F
feltmeanings23
Guest
I don’t think God exists. The argument from evil seems compelling once one realizes that libertarian free will is undesirable and/or incoherent.
God does not have libertarian free will* and yet His existence is morally significant. Why would humans need to have free will to have moral significance? One might say that God has free will in that nothing external to Him forces Him to do good. However, logical entailment is a stronger (or at least as strong) relationship than causation. God can’t control the fact that He exists; His existence logically entails He never does wrong; so He is not morally praiseworthy. Why would external causation take away praiseworthiness and not logical entailment, when both are out of the person’s control?
So either God does not have free will or He has compatibilist “free will.” (Hereafter in quotes.) “Free will” is compatible with determinism, so God could have set up our desires/inclinations so that we never desire to sin, and there would never be suffering. After all, choices (whether free or “free”) are based on unchosen desires. If it’s okay for God to have “free will” but be unable to sin, why wouldn’t it be the case for us? And many theists already believe there is no libertarian free will* in Heaven, where there is no possibility of sin.
In addition to the undesirability of libertarian free will, it also seems like an incoherent idea. One does what one desires** – and you can’t choose what you desire, lest that ‘choice’ be baseless or based on what one desires to desire. This leads to a regress, for that second-order desire (if not determinate/fixed) would be random or based on a third-order desire, ad infinitum. If one suggests that one can choose between opposing desires, without some higher-order desire or motivating principle, it is ultimately random which desire you act on. It’s not like you any control over what desire took priority, for that would lead to a regress again. You’re just witnessing yourself do something, and then you’re somehow held accountable for it. (In my opinion, the randomness of free will is a death blow to free will theisms.)
I know this won’t apply to open theists, but for Catholics and Orthodox: doesn’t your Church infallibly teach that God knows the future? If God knows that I am going to Heaven or Hell (let’s say Hell), and God is never wrong, then I haven’t a shot at Heaven, for it’s impossible to change what God already knows. At this point, one may say “knowing X doesn’t cause X to happen,” to which I would agree, but that misses the point. I’m not saying God’s foreknowledge makes things happen, but that it entails things happen. What God foreknows cannot fail to be the case – if it cannot fail to be the case, then it must happen by necessity***. I can’t change a proposition that’s already true or false – and it’s already true that I’ll be damned.
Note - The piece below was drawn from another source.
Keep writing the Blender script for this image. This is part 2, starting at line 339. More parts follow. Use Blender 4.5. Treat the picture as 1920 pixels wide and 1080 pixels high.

God does not have libertarian free will* and yet His existence is morally significant. Why would humans need to have free will to have moral significance? One might say that God has free will in that nothing external to Him forces Him to do good. However, logical entailment is a stronger (or at least as strong) relationship than causation. God can’t control the fact that He exists; His existence logically entails He never does wrong; so He is not morally praiseworthy. Why would external causation take away praiseworthiness and not logical entailment, when both are out of the person’s control?
So either God does not have free will or He has compatibilist “free will.” (Hereafter in quotes.) “Free will” is compatible with determinism, so God could have set up our desires/inclinations so that we never desire to sin, and there would never be suffering. After all, choices (whether free or “free”) are based on unchosen desires. If it’s okay for God to have “free will” but be unable to sin, why wouldn’t it be the case for us? And many theists already believe there is no libertarian free will* in Heaven, where there is no possibility of sin.
In addition to the undesirability of libertarian free will, it also seems like an incoherent idea. One does what one desires** – and you can’t choose what you desire, lest that ‘choice’ be baseless or based on what one desires to desire. This leads to a regress, for that second-order desire (if not determinate/fixed) would be random or based on a third-order desire, ad infinitum. If one suggests that one can choose between opposing desires, without some higher-order desire or motivating principle, it is ultimately random which desire you act on. It’s not like you any control over what desire took priority, for that would lead to a regress again. You’re just witnessing yourself do something, and then you’re somehow held accountable for it. (In my opinion, the randomness of free will is a death blow to free will theisms.)
I know this won’t apply to open theists, but for Catholics and Orthodox: doesn’t your Church infallibly teach that God knows the future? If God knows that I am going to Heaven or Hell (let’s say Hell), and God is never wrong, then I haven’t a shot at Heaven, for it’s impossible to change what God already knows. At this point, one may say “knowing X doesn’t cause X to happen,” to which I would agree, but that misses the point. I’m not saying God’s foreknowledge makes things happen, but that it entails things happen. What God foreknows cannot fail to be the case – if it cannot fail to be the case, then it must happen by necessity***. I can’t change a proposition that’s already true or false – and it’s already true that I’ll be damned.